■ Your objective
Output all entries verbatim. Skip pictures.
--- START OF Data extract ---
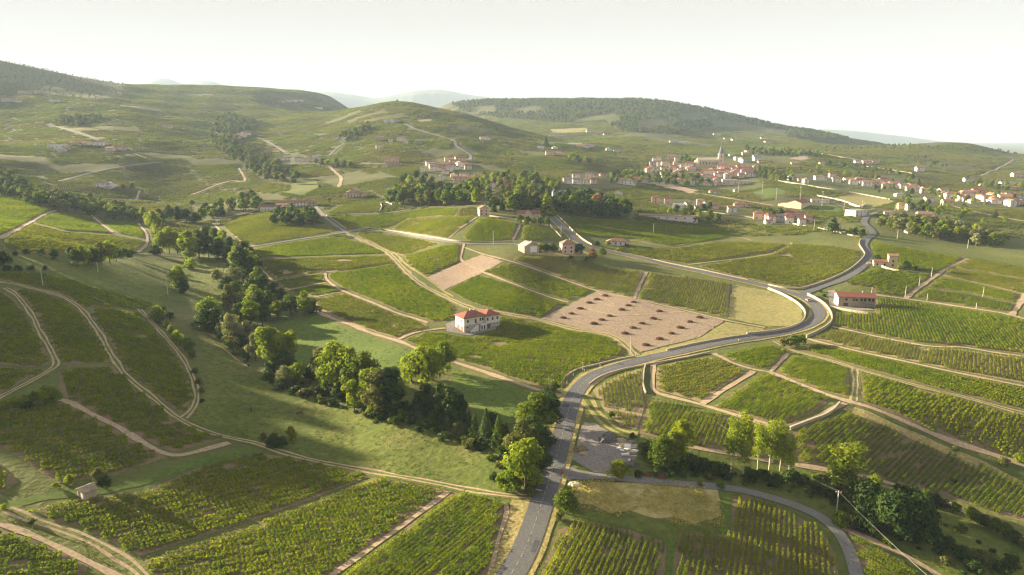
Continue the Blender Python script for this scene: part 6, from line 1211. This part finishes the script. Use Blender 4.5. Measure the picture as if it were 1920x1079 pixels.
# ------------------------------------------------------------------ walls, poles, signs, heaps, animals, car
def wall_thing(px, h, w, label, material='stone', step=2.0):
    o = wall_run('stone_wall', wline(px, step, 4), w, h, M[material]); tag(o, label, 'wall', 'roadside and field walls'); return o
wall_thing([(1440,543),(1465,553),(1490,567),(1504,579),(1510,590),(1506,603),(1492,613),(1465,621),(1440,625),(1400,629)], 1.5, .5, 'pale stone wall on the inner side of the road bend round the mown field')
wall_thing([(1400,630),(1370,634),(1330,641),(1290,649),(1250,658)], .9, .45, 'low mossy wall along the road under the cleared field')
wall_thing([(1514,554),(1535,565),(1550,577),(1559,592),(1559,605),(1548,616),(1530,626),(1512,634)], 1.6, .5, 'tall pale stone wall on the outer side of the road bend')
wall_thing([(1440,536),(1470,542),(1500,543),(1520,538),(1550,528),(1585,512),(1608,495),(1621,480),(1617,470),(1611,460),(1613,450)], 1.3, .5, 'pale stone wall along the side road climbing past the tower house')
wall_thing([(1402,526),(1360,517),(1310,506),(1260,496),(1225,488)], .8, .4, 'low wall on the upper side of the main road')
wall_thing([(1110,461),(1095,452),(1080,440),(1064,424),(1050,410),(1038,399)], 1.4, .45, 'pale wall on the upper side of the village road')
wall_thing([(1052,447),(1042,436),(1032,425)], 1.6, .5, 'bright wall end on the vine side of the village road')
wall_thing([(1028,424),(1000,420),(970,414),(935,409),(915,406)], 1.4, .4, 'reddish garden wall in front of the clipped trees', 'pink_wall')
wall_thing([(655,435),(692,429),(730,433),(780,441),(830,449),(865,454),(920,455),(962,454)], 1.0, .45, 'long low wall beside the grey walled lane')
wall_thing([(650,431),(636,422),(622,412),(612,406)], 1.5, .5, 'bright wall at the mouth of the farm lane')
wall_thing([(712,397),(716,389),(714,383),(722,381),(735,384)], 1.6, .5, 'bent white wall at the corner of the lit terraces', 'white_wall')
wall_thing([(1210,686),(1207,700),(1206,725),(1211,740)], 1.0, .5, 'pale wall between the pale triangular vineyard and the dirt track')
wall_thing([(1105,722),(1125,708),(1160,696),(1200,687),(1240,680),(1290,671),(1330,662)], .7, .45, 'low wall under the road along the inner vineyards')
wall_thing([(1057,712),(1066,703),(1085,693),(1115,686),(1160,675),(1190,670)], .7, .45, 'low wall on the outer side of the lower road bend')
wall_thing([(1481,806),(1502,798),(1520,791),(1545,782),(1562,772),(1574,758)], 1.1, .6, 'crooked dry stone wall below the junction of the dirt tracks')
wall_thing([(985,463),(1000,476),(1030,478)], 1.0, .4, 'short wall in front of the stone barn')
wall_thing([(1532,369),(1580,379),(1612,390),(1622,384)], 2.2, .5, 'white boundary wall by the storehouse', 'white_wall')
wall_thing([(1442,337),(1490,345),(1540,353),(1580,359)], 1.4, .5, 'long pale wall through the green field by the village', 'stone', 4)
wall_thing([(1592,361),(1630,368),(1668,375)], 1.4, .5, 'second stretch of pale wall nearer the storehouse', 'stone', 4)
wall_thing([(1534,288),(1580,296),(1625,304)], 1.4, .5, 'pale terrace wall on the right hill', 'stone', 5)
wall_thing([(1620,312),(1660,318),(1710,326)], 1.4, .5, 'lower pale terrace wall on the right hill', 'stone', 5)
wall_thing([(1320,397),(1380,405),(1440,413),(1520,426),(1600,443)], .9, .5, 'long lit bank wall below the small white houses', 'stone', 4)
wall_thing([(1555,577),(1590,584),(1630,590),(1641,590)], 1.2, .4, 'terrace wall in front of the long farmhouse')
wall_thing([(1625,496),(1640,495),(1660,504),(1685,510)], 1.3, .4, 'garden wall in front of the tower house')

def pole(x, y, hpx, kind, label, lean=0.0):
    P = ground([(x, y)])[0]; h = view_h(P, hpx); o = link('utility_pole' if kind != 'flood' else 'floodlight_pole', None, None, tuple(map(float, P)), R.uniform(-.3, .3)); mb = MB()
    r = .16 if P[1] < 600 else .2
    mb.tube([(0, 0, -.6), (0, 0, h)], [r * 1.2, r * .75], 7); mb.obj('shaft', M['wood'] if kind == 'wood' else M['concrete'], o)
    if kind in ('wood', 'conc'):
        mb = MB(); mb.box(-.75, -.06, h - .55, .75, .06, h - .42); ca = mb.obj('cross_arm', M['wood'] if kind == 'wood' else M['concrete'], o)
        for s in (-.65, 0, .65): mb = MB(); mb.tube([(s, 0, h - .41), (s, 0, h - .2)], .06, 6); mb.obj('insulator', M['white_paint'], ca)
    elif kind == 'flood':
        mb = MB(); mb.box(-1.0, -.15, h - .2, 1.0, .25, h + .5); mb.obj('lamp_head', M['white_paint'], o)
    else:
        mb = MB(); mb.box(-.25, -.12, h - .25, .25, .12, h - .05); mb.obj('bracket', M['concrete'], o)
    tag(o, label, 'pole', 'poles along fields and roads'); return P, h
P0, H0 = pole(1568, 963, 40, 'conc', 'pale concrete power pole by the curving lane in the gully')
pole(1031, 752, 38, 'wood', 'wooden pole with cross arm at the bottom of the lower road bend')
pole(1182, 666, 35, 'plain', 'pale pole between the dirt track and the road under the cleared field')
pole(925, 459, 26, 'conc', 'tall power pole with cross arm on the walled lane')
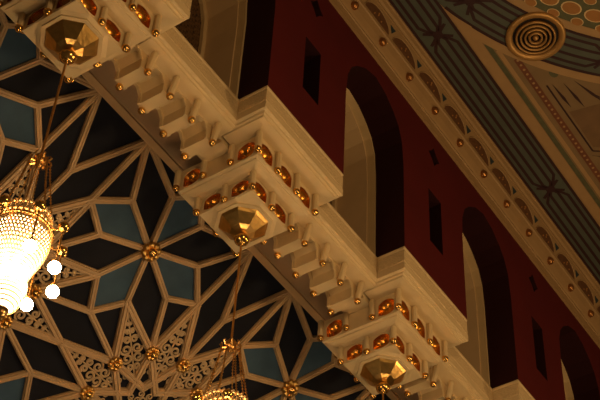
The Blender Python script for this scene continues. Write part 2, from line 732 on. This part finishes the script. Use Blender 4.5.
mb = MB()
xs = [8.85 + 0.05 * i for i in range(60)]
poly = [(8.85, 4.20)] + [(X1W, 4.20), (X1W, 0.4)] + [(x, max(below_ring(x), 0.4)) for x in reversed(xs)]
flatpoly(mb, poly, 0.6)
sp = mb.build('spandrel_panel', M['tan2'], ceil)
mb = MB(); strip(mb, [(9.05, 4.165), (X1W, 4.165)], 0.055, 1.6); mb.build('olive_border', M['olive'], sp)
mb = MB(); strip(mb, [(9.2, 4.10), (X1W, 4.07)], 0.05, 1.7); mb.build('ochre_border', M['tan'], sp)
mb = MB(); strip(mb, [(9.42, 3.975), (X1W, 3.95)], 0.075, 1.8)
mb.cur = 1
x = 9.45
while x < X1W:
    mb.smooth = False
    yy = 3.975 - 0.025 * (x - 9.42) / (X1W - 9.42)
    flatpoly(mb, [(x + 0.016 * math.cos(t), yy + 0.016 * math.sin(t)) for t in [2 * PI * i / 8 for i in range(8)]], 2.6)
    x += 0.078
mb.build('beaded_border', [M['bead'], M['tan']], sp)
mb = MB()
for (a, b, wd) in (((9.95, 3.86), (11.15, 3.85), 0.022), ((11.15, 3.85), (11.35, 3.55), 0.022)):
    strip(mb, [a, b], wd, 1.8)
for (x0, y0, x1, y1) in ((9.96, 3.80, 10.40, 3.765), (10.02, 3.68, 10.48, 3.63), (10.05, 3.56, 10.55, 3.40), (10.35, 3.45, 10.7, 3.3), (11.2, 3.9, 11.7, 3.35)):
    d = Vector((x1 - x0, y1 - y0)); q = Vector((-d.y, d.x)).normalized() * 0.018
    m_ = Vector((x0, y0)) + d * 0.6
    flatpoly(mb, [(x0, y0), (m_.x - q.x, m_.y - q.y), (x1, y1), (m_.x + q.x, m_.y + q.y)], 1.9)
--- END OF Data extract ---
■ Output for this exercise
Continue the Blender Python script for this scene: part 6, from line 1211. This part finishes the script. Use Blender 4.5. Measure the picture as if it were 1920x1079 pixels.
# ------------------------------------------------------------------ walls, poles, signs, heaps, animals, car
def wall_thing(px, h, w, label, material='stone', step=2.0):
    o = wall_run('stone_wall', wline(px, step, 4), w, h, M[material]); tag(o, label, 'wall', 'roadside and field walls'); return o
wall_thing([(1440,543),(1465,553),(1490,567),(1504,579),(1510,590),(1506,603),(1492,613),(1465,621),(1440,625),(1400,629)], 1.5, .5, 'pale stone wall on the inner side of the road bend round the mown field')
wall_thing([(1400,630),(1370,634),(1330,641),(1290,649),(1250,658)], .9, .45, 'low mossy wall along the road under the cleared field')
wall_thing([(1514,554),(1535,565),(1550,577),(1559,592),(1559,605),(1548,616),(1530,626),(1512,634)], 1.6, .5, 'tall pale stone wall on the outer side of the road bend')
wall_thing([(1440,536),(1470,542),(1500,543),(1520,538),(1550,528),(1585,512),(1608,495),(1621,480),(1617,470),(1611,460),(1613,450)], 1.3, .5, 'pale stone wall along the side road climbing past the tower house')
wall_thing([(1402,526),(1360,517),(1310,506),(1260,496),(1225,488)], .8, .4, 'low wall on the upper side of the main road')
wall_thing([(1110,461),(1095,452),(1080,440),(1064,424),(1050,410),(1038,399)], 1.4, .45, 'pale wall on the upper side of the village road')
wall_thing([(1052,447),(1042,436),(1032,425)], 1.6, .5, 'bright wall end on the vine side of the village road')
wall_thing([(1028,424),(1000,420),(970,414),(935,409),(915,406)], 1.4, .4, 'reddish garden wall in front of the clipped trees', 'pink_wall')
wall_thing([(655,435),(692,429),(730,433),(780,441),(830,449),(865,454),(920,455),(962,454)], 1.0, .45, 'long low wall beside the grey walled lane')
wall_thing([(650,431),(636,422),(622,412),(612,406)], 1.5, .5, 'bright wall at the mouth of the farm lane')
wall_thing([(712,397),(716,389),(714,383),(722,381),(735,384)], 1.6, .5, 'bent white wall at the corner of the lit terraces', 'white_wall')
wall_thing([(1210,686),(1207,700),(1206,725),(1211,740)], 1.0, .5, 'pale wall between the pale triangular vineyard and the dirt track')
wall_thing([(1105,722),(1125,708),(1160,696),(1200,687),(1240,680),(1290,671),(1330,662)], .7, .45, 'low wall under the road along the inner vineyards')
wall_thing([(1057,712),(1066,703),(1085,693),(1115,686),(1160,675),(1190,670)], .7, .45, 'low wall on the outer side of the lower road bend')
wall_thing([(1481,806),(1502,798),(1520,791),(1545,782),(1562,772),(1574,758)], 1.1, .6, 'crooked dry stone wall below the junction of the dirt tracks')
wall_thing([(985,463),(1000,476),(1030,478)], 1.0, .4, 'short wall in front of the stone barn')
wall_thing([(1532,369),(1580,379),(1612,390),(1622,384)], 2.2, .5, 'white boundary wall by the storehouse', 'white_wall')
wall_thing([(1442,337),(1490,345),(1540,353),(1580,359)], 1.4, .5, 'long pale wall through the green field by the village', 'stone', 4)
wall_thing([(1592,361),(1630,368),(1668,375)], 1.4, .5, 'second stretch of pale wall nearer the storehouse', 'stone', 4)
wall_thing([(1534,288),(1580,296),(1625,304)], 1.4, .5, 'pale terrace wall on the right hill', 'stone', 5)
wall_thing([(1620,312),(1660,318),(1710,326)], 1.4, .5, 'lower pale terrace wall on the right hill', 'stone', 5)
wall_thing([(1320,397),(1380,405),(1440,413),(1520,426),(1600,443)], .9, .5, 'long lit bank wall below the small white houses', 'stone', 4)
wall_thing([(1555,577),(1590,584),(1630,590),(1641,590)], 1.2, .4, 'terrace wall in front of the long farmhouse')
wall_thing([(1625,496),(1640,495),(1660,504),(1685,510)], 1.3, .4, 'garden wall in front of the tower house')

def pole(x, y, hpx, kind, label, lean=0.0):
    P = ground([(x, y)])[0]; h = view_h(P, hpx); o = link('utility_pole' if kind != 'flood' else 'floodlight_pole', None, None, tuple(map(float, P)), R.uniform(-.3, .3)); mb = MB()
    r = .16 if P[1] < 600 else .2
    mb.tube([(0, 0, -.6), (0, 0, h)], [r * 1.2, r * .75], 7); mb.obj('shaft', M['wood'] if kind == 'wood' else M['concrete'], o)
    if kind in ('wood', 'conc'):
        mb = MB(); mb.box(-.75, -.06, h - .55, .75, .06, h - .42); ca = mb.obj('cross_arm', M['wood'] if kind == 'wood' else M['concrete'], o)
        for s in (-.65, 0, .65): mb = MB(); mb.tube([(s, 0, h - .41), (s, 0, h - .2)], .06, 6); mb.obj('insulator', M['white_paint'], ca)
    elif kind == 'flood':
        mb = MB(); mb.box(-1.0, -.15, h - .2, 1.0, .25, h + .5); mb.obj('lamp_head', M['white_paint'], o)
    else:
        mb = MB(); mb.box(-.25, -.12, h - .25, .25, .12, h - .05); mb.obj('bracket', M['concrete'], o)
    tag(o, label, 'pole', 'poles along fields and roads'); return P, h
P0, H0 = pole(1568, 963, 40, 'conc', 'pale concrete power pole by the curving lane in the gully')
pole(1031, 752, 38, 'wood', 'wooden pole with cross arm at the bottom of the lower road bend')
pole(1182, 666, 35, 'plain', 'pale pole between the dirt track and the road under the cleared field')
pole(925, 459, 26, 'conc', 'tall power pole with cross arm on the walled lane')
The Blender Python script for this scene continues. Write part 2, from line 732 on. This part finishes the script. Use Blender 4.5.
mb = MB()
xs = [8.85 + 0.05 * i for i in range(60)]
poly = [(8.85, 4.20)] + [(X1W, 4.20), (X1W, 0.4)] + [(x, max(below_ring(x), 0.4)) for x in reversed(xs)]
flatpoly(mb, poly, 0.6)
sp = mb.build('spandrel_panel', M['tan2'], ceil)
mb = MB(); strip(mb, [(9.05, 4.165), (X1W, 4.165)], 0.055, 1.6); mb.build('olive_border', M['olive'], sp)
mb = MB(); strip(mb, [(9.2, 4.10), (X1W, 4.07)], 0.05, 1.7); mb.build('ochre_border', M['tan'], sp)
mb = MB(); strip(mb, [(9.42, 3.975), (X1W, 3.95)], 0.075, 1.8)
mb.cur = 1
x = 9.45
while x < X1W:
    mb.smooth = False
    yy = 3.975 - 0.025 * (x - 9.42) / (X1W - 9.42)
    flatpoly(mb, [(x + 0.016 * math.cos(t), yy + 0.016 * math.sin(t)) for t in [2 * PI * i / 8 for i in range(8)]], 2.6)
    x += 0.078
mb.build('beaded_border', [M['bead'], M['tan']], sp)
mb = MB()
for (a, b, wd) in (((9.95, 3.86), (11.15, 3.85), 0.022), ((11.15, 3.85), (11.35, 3.55), 0.022)):
    strip(mb, [a, b], wd, 1.8)
for (x0, y0, x1, y1) in ((9.96, 3.80, 10.40, 3.765), (10.02, 3.68, 10.48, 3.63), (10.05, 3.56, 10.55, 3.40), (10.35, 3.45, 10.7, 3.3), (11.2, 3.9, 11.7, 3.35)):
    d = Vector((x1 - x0, y1 - y0)); q = Vector((-d.y, d.x)).normalized() * 0.018
    m_ = Vector((x0, y0)) + d * 0.6
    flatpoly(mb, [(x0, y0), (m_.x - q.x, m_.y - q.y), (x1, y1), (m_.x + q.x, m_.y + q.y)], 1.9)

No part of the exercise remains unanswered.